## PROBLEM STATEMENT
Each entry below should be written out exactly as it is, with no pictures.

## RAW DATA
= = =

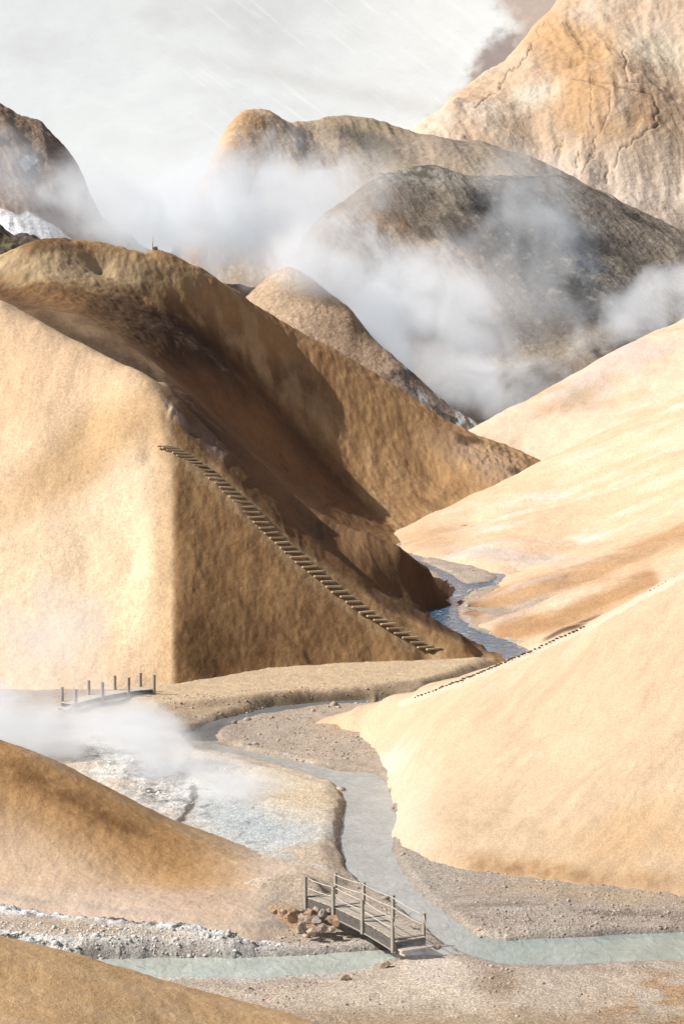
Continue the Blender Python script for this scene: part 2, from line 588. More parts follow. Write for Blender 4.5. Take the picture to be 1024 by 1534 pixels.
# ------------------------------------------------------------------ right hills
C1 = []
foot = [onfloor(*p) for p in [(582, 801), (600, 818), (622, 827), (700, 842), (765, 860), (735, 884), (702, 902), (708, 930), (745, 947), (800, 970), (860, 985)]]
C1 += line(foot, 8)
C1 += UL([(640, 770, 318), (700, 746, 328), (760, 720, 334), (812, 693, 338), (900, 650, 340), (1024, 592, 344), (1250, 480, 350)])
C1 += UL([(700, 790, 300), (800, 780, 280), (850, 740, 300), (900, 740, 285), (1024, 690, 280), (1250, 600, 285)])
C1 += UL([(790, 845, 252), (852, 815, 262), (870, 812, 262)])                       # gully between nose and first fold
C1 += UL([(780, 858, 238), (850, 830, 238), (930, 795, 240), (1024, 750, 243), (1250, 640, 248)])    # crest of fold 1
C1 += UL([(740, 905, 206), (800, 880, 207), (900, 850, 210), (1024, 800, 213), (1250, 690, 216)])    # under side of fold 1
C1 += UL([(770, 918, 192), (830, 893, 193), (900, 866, 195), (1024, 812, 199), (1250, 700, 202)])    # crest of fold 2
for q_ in UL([(780, 858, 238), (850, 830, 238), (930, 795, 240), (1024, 750, 243), (1250, 640, 248)]):
    C1.append((q_[0] + 1, q_[1] + 9, q_[2] - 1.0))
for q_ in UL([(770, 918, 192), (830, 893, 193), (900, 866, 195), (1024, 812, 199), (1250, 700, 202)]):
    C1.append((q_[0] + 1, q_[1] + 7, q_[2] - 1.1))
C1 += [(20, 352, -1), (27, 375, 0), (33, 398, 1), (46, 398, 4), (12, 380, -3)]
C1 += UL([(780, 950, 178), (840, 935, 178), (900, 905, 180), (1024, 850, 184), (1250, 730, 186)])
C1 += UL([(840, 945, 168), (1024, 870, 168), (1250, 770, 168)])
C1 += [(35, 360, 2), (60, 372, 8), (100, 385, 16), (9, 340, 0), (22, 365, 1)]
for p in foot:
    C1.append((p[0] - 4, p[1] - 1, p[2] - 2.2))
C1 += [(4, 330, 1.5), (20, 158, -2.5), (30, 150, -2.5), (45, 145, -2)]
surfC = Surf(C1, c=1.2, ys=0.5)
X, Y = grid(0.012, 0.28, 560, 158, 400, 620, 1.2)
Z = surfC(X, Y)
nl, nm, nf = fbm(X, Y, 22, 4, 21), fbm(X, Y, 5, 4, 22), fbm(X, Y, 1.3, 3, 23)
Z = Z + nl * 0.5 + nm * 0.18 + nf * 0.05
strk = fbm(X * 0.35 + Y * 0.05, X * -0.1 + Y * 0.5 + Z * 0.8, 5, 4, 25)
px, py = proj(X, Y, Z)
C = np.ones(X.shape + (3,)) * np.array(SAND)
C = mix(C, PALE, sstep(-0.3, 0.5, strk + nl * 0.5) * 0.7)
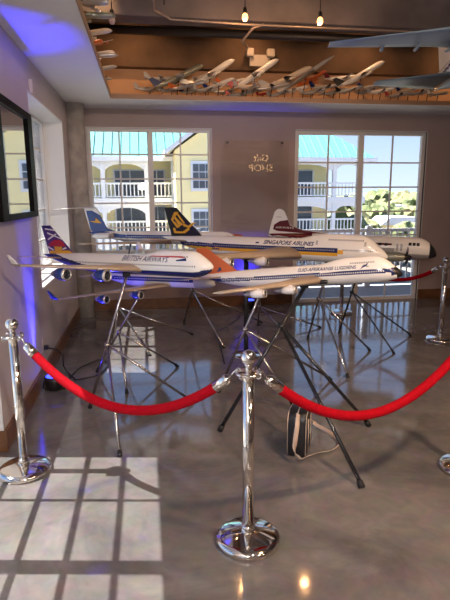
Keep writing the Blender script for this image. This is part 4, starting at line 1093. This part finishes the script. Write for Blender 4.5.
def kit_tree(kit, m):
    vs, fs = [], []
    for nm, me in kit:
        n = len(vs); vs += [m @ v.co for v in me.vertices]; fs += [[i + n for i in q.vertices] for q in me.polygons]
    return BVHTree.FromPolygons(vs, fs), min(v.y for v in vs), max(v.y for v in vs), min(v.z for v in vs)
def settle(items, fixed):
    """stand the models where nothing touches: try depths, headings, heights and slightly smaller sizes"""
    done = []
    for it in sorted(items, key=lambda t: -t[7]):
        px, py, y0_, kd, bc, wc, fc, L0, tl, hd_ = it
        L0 *= 1.25 if L0 > .55 else 1.12; best = None
        for sz in (1, .88, .76, .64, .54):
            for dz in (0, .05, -.05, .11):
                for y in sorted((7.2, 7.27, 7.34, 7.41, 7.48, 7.55, 7.62), key=lambda q: abs(q - y0_)):
                    for dh in (0, 14, -14):
                        c = on_y(px, py, y); L = L0 * sz; hz = max(.10, c.z - ZL + dz)
                        if hz < L * .5 * math.sin(R_(tl)) + .03: continue
                        kit = small_kit(kd, bc, wc, fc, L, R_(tl), hz)
                        m = Matrix.Translation((c.x, y, ZL)) @ Matrix.Rotation(R_(hd_ - 4 + dh), 4, 'Z')
                        t, a, b, z = kit_tree(kit, m)
                        if b > 7.85 or a < 6.9: continue
                        if any(t.overlap(o) for o in fixed): continue
                        best = (c.x, y, R_(hd_ - 4 + dh), kit, it, t); break
                    if best: break
                if best: break
            if best: break
        if best: done.append(best); fixed.append(best[5])
    return sorted(done, key=lambda t: t[0])
placed = settle(ledge, [])
for i, (x, y, rz, kit, it, t) in enumerate(placed):
    small_model((x, y, ZL), rz, kit, 'small %s %s model with %s tail on the back ledge, %s from its left end' % (CN[it[4]], KN[it[3]], CN[it[6]], ORD[i]), 'small airplane models along the back ledge')
left_ledge = [(4.62, 3.24, 'prop', 'psilver', 'pgrey', 'navy', .62, -10, -25), (5.08, 3.27, 'jet', 'green', 'yellow', 'yellow', .60, 2, 5), (5.46, 3.22, 'jet', 'beige', 'psilver', 'pwhite', .50, 6, -12),
              (5.85, 3.24, 'prop', 'orange', 'beige', 'orange', .46, 18, 60), (6.08, 3.18, 'jet', 'psilver', 'beige', 'radome', .52, 4, 0), (6.36, 3.26, 'jet', 'pwhite', 'pgrey', 'radome', .44, 8, -8), (6.62, 3.16, 'jet', 'pgrey', 'psilver', 'red', .46, 14, 10), (6.92, 3.12, 'prop', 'pgrey', 'radome', 'pgrey', .30, 6, 24)]
for i, (y, z, kd, bc, wc, fc, L, tl, hd_) in enumerate(left_ledge):
    small_model((-.50, y, ZL), R_(hd_), small_kit(kd, bc, wc, fc, L, R_(tl), z - ZL), 'small %s %s model with %s tail on the left ledge, %s from its near end' % (CN[bc], KN[kd], CN[fc], ORD[i]), 'small airplane models along the left ledge')
for me in [m for m in bpy.data.meshes if m.users == 0]: bpy.data.meshes.remove(me)

# ------------------------------------------------------------------ lamps
WARM = (1, .56, .28)
for c in (L1, L2): lamp('bulb_light', 'POINT', (c.x, c.y, c.z - .07), 8, (1, .5, .2), size=.035).data.specular_factor = 0.0
for x in (-.1, 1.5, 3.1, 4.7): lamp('tray_lamp', 'SPOT', (x, 7.15, 4.05), 17, WARM, (x, 7.86, 3.1), size=.05, angle=130, blend=1)
for y in (5.2, 6.4): lamp('tray_lamp', 'SPOT', (-.3, y, 4.05), 14, WARM, (-.9, y, 3.1), size=.05, angle=130, blend=1)
lamp('tray_lamp', 'SPOT', (2.0, 4.0, 3.2), 22, (1, .62, .4), (2.2, 6.6, 4.0), size=.06, angle=110, blend=1)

= = =

## TASK RESULT
Continue the Blender Python script for this scene: part 2, from line 588. More parts follow. Write for Blender 4.5. Take the picture to be 1024 by 1534 pixels.
# ------------------------------------------------------------------ right hills
C1 = []
foot = [onfloor(*p) for p in [(582, 801), (600, 818), (622, 827), (700, 842), (765, 860), (735, 884), (702, 902), (708, 930), (745, 947), (800, 970), (860, 985)]]
C1 += line(foot, 8)
C1 += UL([(640, 770, 318), (700, 746, 328), (760, 720, 334), (812, 693, 338), (900, 650, 340), (1024, 592, 344), (1250, 480, 350)])
C1 += UL([(700, 790, 300), (800, 780, 280), (850, 740, 300), (900, 740, 285), (1024, 690, 280), (1250, 600, 285)])
C1 += UL([(790, 845, 252), (852, 815, 262), (870, 812, 262)])                       # gully between nose and first fold
C1 += UL([(780, 858, 238), (850, 830, 238), (930, 795, 240), (1024, 750, 243), (1250, 640, 248)])    # crest of fold 1
C1 += UL([(740, 905, 206), (800, 880, 207), (900, 850, 210), (1024, 800, 213), (1250, 690, 216)])    # under side of fold 1
C1 += UL([(770, 918, 192), (830, 893, 193), (900, 866, 195), (1024, 812, 199), (1250, 700, 202)])    # crest of fold 2
for q_ in UL([(780, 858, 238), (850, 830, 238), (930, 795, 240), (1024, 750, 243), (1250, 640, 248)]):
    C1.append((q_[0] + 1, q_[1] + 9, q_[2] - 1.0))
for q_ in UL([(770, 918, 192), (830, 893, 193), (900, 866, 195), (1024, 812, 199), (1250, 700, 202)]):
    C1.append((q_[0] + 1, q_[1] + 7, q_[2] - 1.1))
C1 += [(20, 352, -1), (27, 375, 0), (33, 398, 1), (46, 398, 4), (12, 380, -3)]
C1 += UL([(780, 950, 178), (840, 935, 178), (900, 905, 180), (1024, 850, 184), (1250, 730, 186)])
C1 += UL([(840, 945, 168), (1024, 870, 168), (1250, 770, 168)])
C1 += [(35, 360, 2), (60, 372, 8), (100, 385, 16), (9, 340, 0), (22, 365, 1)]
for p in foot:
    C1.append((p[0] - 4, p[1] - 1, p[2] - 2.2))
C1 += [(4, 330, 1.5), (20, 158, -2.5), (30, 150, -2.5), (45, 145, -2)]
surfC = Surf(C1, c=1.2, ys=0.5)
X, Y = grid(0.012, 0.28, 560, 158, 400, 620, 1.2)
Z = surfC(X, Y)
nl, nm, nf = fbm(X, Y, 22, 4, 21), fbm(X, Y, 5, 4, 22), fbm(X, Y, 1.3, 3, 23)
Z = Z + nl * 0.5 + nm * 0.18 + nf * 0.05
strk = fbm(X * 0.35 + Y * 0.05, X * -0.1 + Y * 0.5 + Z * 0.8, 5, 4, 25)
px, py = proj(X, Y, Z)
C = np.ones(X.shape + (3,)) * np.array(SAND)
C = mix(C, PALE, sstep(-0.3, 0.5, strk + nl * 0.5) * 0.7)
Keep writing the Blender script for this image. This is part 4, starting at line 1093. This part finishes the script. Write for Blender 4.5.
def kit_tree(kit, m):
    vs, fs = [], []
    for nm, me in kit:
        n = len(vs); vs += [m @ v.co for v in me.vertices]; fs += [[i + n for i in q.vertices] for q in me.polygons]
    return BVHTree.FromPolygons(vs, fs), min(v.y for v in vs), max(v.y for v in vs), min(v.z for v in vs)
def settle(items, fixed):
    """stand the models where nothing touches: try depths, headings, heights and slightly smaller sizes"""
    done = []
    for it in sorted(items, key=lambda t: -t[7]):
        px, py, y0_, kd, bc, wc, fc, L0, tl, hd_ = it
        L0 *= 1.25 if L0 > .55 else 1.12; best = None
        for sz in (1, .88, .76, .64, .54):
            for dz in (0, .05, -.05, .11):
                for y in sorted((7.2, 7.27, 7.34, 7.41, 7.48, 7.55, 7.62), key=lambda q: abs(q - y0_)):
                    for dh in (0, 14, -14):
                        c = on_y(px, py, y); L = L0 * sz; hz = max(.10, c.z - ZL + dz)
                        if hz < L * .5 * math.sin(R_(tl)) + .03: continue
                        kit = small_kit(kd, bc, wc, fc, L, R_(tl), hz)
                        m = Matrix.Translation((c.x, y, ZL)) @ Matrix.Rotation(R_(hd_ - 4 + dh), 4, 'Z')
                        t, a, b, z = kit_tree(kit, m)
                        if b > 7.85 or a < 6.9: continue
                        if any(t.overlap(o) for o in fixed): continue
                        best = (c.x, y, R_(hd_ - 4 + dh), kit, it, t); break
                    if best: break
                if best: break
            if best: break
        if best: done.append(best); fixed.append(best[5])
    return sorted(done, key=lambda t: t[0])
placed = settle(ledge, [])
for i, (x, y, rz, kit, it, t) in enumerate(placed):
    small_model((x, y, ZL), rz, kit, 'small %s %s model with %s tail on the back ledge, %s from its left end' % (CN[it[4]], KN[it[3]], CN[it[6]], ORD[i]), 'small airplane models along the back ledge')
left_ledge = [(4.62, 3.24, 'prop', 'psilver', 'pgrey', 'navy', .62, -10, -25), (5.08, 3.27, 'jet', 'green', 'yellow', 'yellow', .60, 2, 5), (5.46, 3.22, 'jet', 'beige', 'psilver', 'pwhite', .50, 6, -12),
              (5.85, 3.24, 'prop', 'orange', 'beige', 'orange', .46, 18, 60), (6.08, 3.18, 'jet', 'psilver', 'beige', 'radome', .52, 4, 0), (6.36, 3.26, 'jet', 'pwhite', 'pgrey', 'radome', .44, 8, -8), (6.62, 3.16, 'jet', 'pgrey', 'psilver', 'red', .46, 14, 10), (6.92, 3.12, 'prop', 'pgrey', 'radome', 'pgrey', .30, 6, 24)]
for i, (y, z, kd, bc, wc, fc, L, tl, hd_) in enumerate(left_ledge):
    small_model((-.50, y, ZL), R_(hd_), small_kit(kd, bc, wc, fc, L, R_(tl), z - ZL), 'small %s %s model with %s tail on the left ledge, %s from its near end' % (CN[bc], KN[kd], CN[fc], ORD[i]), 'small airplane models along the left ledge')
for me in [m for m in bpy.data.meshes if m.users == 0]: bpy.data.meshes.remove(me)

# ------------------------------------------------------------------ lamps
WARM = (1, .56, .28)
for c in (L1, L2): lamp('bulb_light', 'POINT', (c.x, c.y, c.z - .07), 8, (1, .5, .2), size=.035).data.specular_factor = 0.0
for x in (-.1, 1.5, 3.1, 4.7): lamp('tray_lamp', 'SPOT', (x, 7.15, 4.05), 17, WARM, (x, 7.86, 3.1), size=.05, angle=130, blend=1)
for y in (5.2, 6.4): lamp('tray_lamp', 'SPOT', (-.3, y, 4.05), 14, WARM, (-.9, y, 3.1), size=.05, angle=130, blend=1)
lamp('tray_lamp', 'SPOT', (2.0, 4.0, 3.2), 22, (1, .62, .4), (2.2, 6.6, 4.0), size=.06, angle=110, blend=1)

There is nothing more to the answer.